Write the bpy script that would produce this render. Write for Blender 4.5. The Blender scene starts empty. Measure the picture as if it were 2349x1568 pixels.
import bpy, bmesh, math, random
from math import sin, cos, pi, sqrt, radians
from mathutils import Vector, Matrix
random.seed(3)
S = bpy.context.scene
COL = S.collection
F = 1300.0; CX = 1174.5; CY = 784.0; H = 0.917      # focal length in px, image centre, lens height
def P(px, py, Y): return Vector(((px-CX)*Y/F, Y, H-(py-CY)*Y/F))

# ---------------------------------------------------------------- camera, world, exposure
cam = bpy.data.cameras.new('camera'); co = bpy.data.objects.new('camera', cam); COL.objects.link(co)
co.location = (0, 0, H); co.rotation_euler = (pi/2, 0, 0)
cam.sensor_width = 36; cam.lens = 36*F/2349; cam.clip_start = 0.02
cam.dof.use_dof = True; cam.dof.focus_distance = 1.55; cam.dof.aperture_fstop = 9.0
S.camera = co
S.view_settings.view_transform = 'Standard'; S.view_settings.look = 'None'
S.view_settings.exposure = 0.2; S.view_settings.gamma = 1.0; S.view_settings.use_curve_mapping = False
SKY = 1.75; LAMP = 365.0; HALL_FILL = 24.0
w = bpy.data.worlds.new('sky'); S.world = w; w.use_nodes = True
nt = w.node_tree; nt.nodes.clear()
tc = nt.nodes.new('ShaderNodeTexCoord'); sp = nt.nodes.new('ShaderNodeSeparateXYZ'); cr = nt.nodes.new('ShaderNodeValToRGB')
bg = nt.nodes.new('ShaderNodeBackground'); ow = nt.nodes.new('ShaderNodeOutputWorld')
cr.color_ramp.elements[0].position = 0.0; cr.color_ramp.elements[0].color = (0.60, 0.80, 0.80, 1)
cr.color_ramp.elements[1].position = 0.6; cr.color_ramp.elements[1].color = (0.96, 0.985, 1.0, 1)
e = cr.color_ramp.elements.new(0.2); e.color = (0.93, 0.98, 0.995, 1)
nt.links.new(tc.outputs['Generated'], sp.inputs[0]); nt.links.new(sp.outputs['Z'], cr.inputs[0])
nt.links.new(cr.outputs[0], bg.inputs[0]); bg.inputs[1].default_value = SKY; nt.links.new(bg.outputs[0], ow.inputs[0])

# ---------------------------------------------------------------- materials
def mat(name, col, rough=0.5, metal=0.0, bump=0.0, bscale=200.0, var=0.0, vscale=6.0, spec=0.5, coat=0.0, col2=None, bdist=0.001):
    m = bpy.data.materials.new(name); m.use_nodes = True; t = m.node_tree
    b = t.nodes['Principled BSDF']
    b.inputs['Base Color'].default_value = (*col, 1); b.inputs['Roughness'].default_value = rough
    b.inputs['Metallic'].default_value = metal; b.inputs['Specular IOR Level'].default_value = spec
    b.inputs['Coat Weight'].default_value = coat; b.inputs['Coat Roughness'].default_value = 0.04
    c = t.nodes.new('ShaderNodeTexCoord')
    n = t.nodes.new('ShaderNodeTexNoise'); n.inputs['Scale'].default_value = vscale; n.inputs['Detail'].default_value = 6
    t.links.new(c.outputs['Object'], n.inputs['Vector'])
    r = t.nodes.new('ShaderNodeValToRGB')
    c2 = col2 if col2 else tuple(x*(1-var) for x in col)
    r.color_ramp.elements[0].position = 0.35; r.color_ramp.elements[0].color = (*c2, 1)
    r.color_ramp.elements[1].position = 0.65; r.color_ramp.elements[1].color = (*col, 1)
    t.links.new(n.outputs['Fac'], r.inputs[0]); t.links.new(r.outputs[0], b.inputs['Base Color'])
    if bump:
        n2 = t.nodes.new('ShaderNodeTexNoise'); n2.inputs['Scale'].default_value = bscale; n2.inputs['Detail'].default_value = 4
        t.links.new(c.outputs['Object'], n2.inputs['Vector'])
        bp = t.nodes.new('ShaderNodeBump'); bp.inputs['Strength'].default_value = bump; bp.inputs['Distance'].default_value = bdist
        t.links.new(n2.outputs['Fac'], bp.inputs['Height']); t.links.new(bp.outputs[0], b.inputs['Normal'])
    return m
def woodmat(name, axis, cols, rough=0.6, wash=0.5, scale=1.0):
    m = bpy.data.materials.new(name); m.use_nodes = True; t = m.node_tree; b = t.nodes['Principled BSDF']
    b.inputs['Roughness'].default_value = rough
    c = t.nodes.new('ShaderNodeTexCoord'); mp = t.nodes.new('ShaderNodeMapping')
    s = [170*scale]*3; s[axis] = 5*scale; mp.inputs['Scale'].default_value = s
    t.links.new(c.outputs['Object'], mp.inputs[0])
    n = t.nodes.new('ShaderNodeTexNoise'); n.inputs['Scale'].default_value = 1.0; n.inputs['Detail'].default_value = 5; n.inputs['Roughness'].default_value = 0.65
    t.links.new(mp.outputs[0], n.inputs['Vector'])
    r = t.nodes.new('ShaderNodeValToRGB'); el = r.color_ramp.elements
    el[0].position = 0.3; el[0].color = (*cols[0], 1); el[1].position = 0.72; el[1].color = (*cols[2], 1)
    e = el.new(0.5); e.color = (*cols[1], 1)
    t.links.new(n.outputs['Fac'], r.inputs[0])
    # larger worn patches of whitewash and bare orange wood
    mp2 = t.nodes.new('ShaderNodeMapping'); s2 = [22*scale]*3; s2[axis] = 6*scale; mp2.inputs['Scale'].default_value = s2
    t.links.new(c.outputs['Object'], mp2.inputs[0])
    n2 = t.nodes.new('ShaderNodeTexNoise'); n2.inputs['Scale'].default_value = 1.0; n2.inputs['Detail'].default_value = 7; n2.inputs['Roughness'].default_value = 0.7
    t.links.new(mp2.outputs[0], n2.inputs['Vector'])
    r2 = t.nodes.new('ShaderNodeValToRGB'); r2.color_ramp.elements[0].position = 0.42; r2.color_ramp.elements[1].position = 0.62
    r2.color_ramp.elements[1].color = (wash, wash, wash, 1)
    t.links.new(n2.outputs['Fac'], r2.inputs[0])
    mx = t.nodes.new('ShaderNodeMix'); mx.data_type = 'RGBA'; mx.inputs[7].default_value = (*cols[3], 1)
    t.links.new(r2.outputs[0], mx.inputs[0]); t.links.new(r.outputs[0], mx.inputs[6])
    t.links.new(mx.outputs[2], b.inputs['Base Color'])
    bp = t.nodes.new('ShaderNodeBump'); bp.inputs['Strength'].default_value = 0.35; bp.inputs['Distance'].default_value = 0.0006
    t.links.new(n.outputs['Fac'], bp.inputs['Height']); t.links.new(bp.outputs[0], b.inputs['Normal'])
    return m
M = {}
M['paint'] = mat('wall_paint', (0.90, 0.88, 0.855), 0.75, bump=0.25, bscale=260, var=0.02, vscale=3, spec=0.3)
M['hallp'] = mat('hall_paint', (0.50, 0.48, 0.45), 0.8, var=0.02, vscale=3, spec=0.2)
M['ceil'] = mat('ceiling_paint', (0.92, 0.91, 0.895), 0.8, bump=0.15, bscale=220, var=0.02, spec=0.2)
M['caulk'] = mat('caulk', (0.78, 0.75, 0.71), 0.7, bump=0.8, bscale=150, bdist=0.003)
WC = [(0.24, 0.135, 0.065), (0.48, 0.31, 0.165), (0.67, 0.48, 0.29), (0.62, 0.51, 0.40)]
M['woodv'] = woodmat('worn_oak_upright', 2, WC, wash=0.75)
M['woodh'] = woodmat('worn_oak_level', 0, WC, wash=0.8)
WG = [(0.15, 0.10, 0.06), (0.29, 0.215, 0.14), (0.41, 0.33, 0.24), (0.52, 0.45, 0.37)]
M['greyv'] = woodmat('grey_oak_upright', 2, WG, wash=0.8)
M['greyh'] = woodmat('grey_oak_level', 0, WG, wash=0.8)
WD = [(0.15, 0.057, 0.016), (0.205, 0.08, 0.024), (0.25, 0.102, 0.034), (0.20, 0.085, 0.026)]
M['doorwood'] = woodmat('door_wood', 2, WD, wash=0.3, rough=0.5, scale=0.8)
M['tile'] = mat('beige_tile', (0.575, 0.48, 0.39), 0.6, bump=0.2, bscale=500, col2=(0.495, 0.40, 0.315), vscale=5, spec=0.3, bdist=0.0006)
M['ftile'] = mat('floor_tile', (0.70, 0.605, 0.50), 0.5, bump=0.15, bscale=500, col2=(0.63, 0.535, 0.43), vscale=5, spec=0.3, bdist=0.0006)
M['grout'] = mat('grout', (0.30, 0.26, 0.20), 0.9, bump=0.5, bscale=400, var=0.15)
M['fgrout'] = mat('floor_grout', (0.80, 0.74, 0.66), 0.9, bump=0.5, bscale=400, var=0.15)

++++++

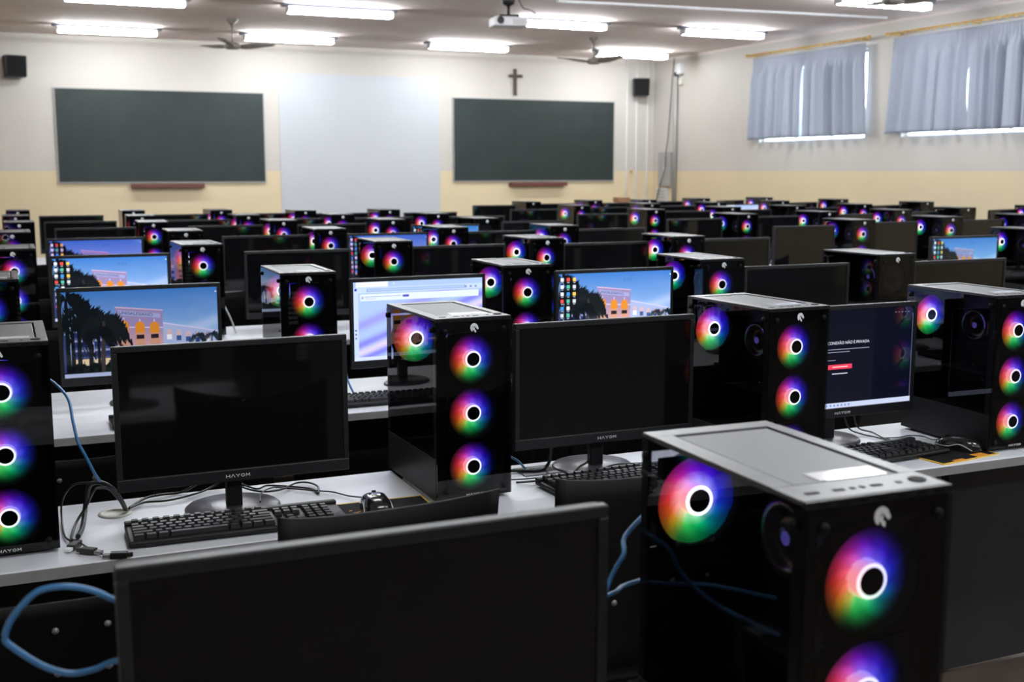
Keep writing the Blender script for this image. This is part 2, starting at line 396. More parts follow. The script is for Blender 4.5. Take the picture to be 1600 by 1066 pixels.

++++++

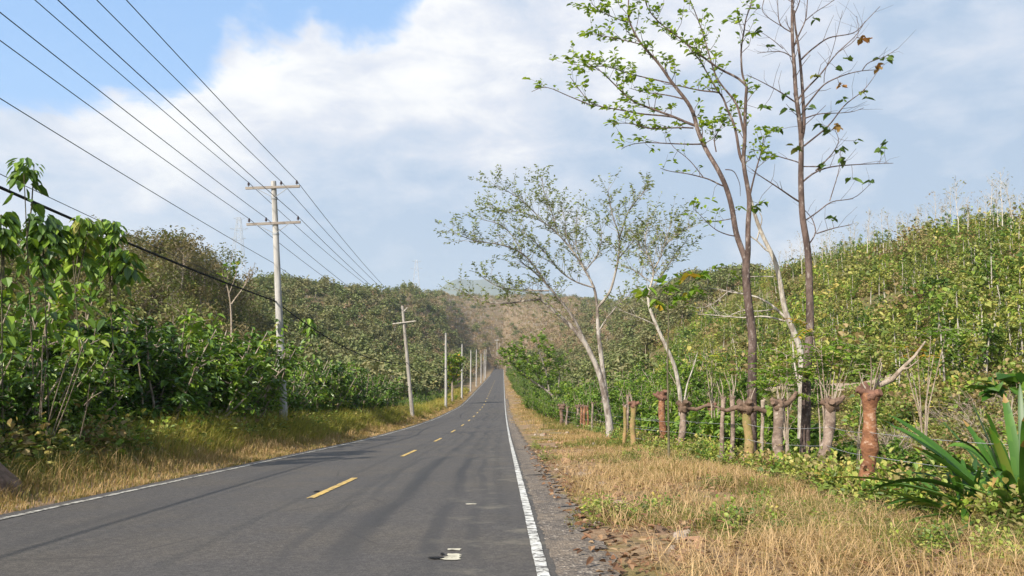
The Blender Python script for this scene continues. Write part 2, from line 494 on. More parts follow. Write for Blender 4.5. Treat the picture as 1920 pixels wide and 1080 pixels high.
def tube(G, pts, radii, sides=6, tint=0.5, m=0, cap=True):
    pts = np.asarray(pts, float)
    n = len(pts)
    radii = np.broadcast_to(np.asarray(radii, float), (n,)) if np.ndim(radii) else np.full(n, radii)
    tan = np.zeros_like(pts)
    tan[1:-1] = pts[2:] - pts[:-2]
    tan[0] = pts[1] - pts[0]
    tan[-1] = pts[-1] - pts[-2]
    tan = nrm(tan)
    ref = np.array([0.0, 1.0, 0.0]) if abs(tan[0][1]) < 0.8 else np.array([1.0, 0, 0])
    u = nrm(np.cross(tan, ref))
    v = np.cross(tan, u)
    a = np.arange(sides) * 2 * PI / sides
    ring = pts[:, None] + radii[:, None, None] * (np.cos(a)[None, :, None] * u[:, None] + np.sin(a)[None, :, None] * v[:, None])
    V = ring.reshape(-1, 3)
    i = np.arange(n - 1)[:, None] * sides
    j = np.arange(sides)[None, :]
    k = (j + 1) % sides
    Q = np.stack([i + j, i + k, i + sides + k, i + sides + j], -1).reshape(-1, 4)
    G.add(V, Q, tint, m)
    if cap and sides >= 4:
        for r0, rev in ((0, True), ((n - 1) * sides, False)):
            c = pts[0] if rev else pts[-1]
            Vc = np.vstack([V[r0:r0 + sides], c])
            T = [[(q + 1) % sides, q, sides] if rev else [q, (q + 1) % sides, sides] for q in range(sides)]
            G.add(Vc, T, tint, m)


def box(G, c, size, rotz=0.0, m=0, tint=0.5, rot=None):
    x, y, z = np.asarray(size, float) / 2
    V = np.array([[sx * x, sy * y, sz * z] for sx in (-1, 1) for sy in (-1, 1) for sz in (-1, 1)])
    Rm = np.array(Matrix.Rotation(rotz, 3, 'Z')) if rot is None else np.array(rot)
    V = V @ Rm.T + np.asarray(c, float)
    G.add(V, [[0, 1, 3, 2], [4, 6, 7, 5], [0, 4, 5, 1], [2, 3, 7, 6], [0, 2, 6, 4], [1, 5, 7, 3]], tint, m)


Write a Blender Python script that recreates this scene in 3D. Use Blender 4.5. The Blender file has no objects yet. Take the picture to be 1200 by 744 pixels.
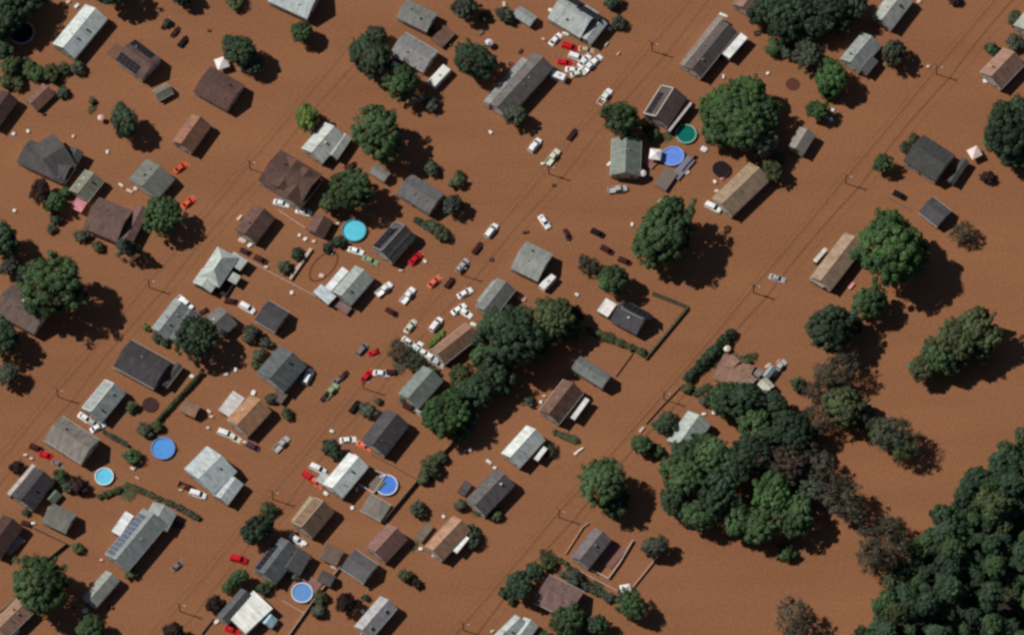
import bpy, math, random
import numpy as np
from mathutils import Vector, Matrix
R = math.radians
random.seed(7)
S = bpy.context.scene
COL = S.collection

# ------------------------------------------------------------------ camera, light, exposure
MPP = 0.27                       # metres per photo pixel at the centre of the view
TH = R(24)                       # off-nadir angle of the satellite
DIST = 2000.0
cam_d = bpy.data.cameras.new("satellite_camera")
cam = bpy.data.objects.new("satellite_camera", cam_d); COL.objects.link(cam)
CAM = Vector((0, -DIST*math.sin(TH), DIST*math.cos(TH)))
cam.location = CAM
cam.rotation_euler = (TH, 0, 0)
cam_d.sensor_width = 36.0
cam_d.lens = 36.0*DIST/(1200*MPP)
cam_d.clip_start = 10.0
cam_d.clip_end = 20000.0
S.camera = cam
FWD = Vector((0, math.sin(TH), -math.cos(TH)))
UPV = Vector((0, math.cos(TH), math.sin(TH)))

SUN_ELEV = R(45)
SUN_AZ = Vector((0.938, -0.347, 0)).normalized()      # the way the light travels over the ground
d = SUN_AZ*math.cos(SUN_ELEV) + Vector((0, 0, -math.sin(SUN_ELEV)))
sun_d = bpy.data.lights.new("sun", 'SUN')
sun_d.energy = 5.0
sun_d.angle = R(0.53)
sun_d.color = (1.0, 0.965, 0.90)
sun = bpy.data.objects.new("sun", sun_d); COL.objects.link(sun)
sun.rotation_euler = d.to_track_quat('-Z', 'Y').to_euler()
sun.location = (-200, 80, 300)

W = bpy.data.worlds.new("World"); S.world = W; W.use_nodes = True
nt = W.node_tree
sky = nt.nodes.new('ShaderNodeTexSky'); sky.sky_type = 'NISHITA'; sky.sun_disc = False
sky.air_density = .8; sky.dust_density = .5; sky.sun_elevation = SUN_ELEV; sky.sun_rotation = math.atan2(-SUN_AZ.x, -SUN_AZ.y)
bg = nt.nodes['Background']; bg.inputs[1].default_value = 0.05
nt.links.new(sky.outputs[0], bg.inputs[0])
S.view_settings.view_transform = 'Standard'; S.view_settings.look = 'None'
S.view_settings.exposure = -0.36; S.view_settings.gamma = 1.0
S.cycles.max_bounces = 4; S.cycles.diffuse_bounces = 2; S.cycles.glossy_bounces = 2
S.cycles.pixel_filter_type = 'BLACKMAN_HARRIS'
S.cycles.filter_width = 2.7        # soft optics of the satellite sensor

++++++

#### WHAT TO DO:
Repeat the span of lines that opens with the line holding "Write the bpy" and closes with the line holding "def P(px, py, Y): return", exactly as it stands.

#### CORRECT ANSWER:
Write the bpy script that would produce this render. Write for Blender 4.5. The Blender scene starts empty. Measure the picture as if it were 2349x1568 pixels.
import bpy, bmesh, math, random
from math import sin, cos, pi, sqrt, radians
from mathutils import Vector, Matrix
random.seed(3)
S = bpy.context.scene
COL = S.collection
F = 1300.0; CX = 1174.5; CY = 784.0; H = 0.917      # focal length in px, image centre, lens height
def P(px, py, Y): return Vector(((px-CX)*Y/F, Y, H-(py-CY)*Y/F))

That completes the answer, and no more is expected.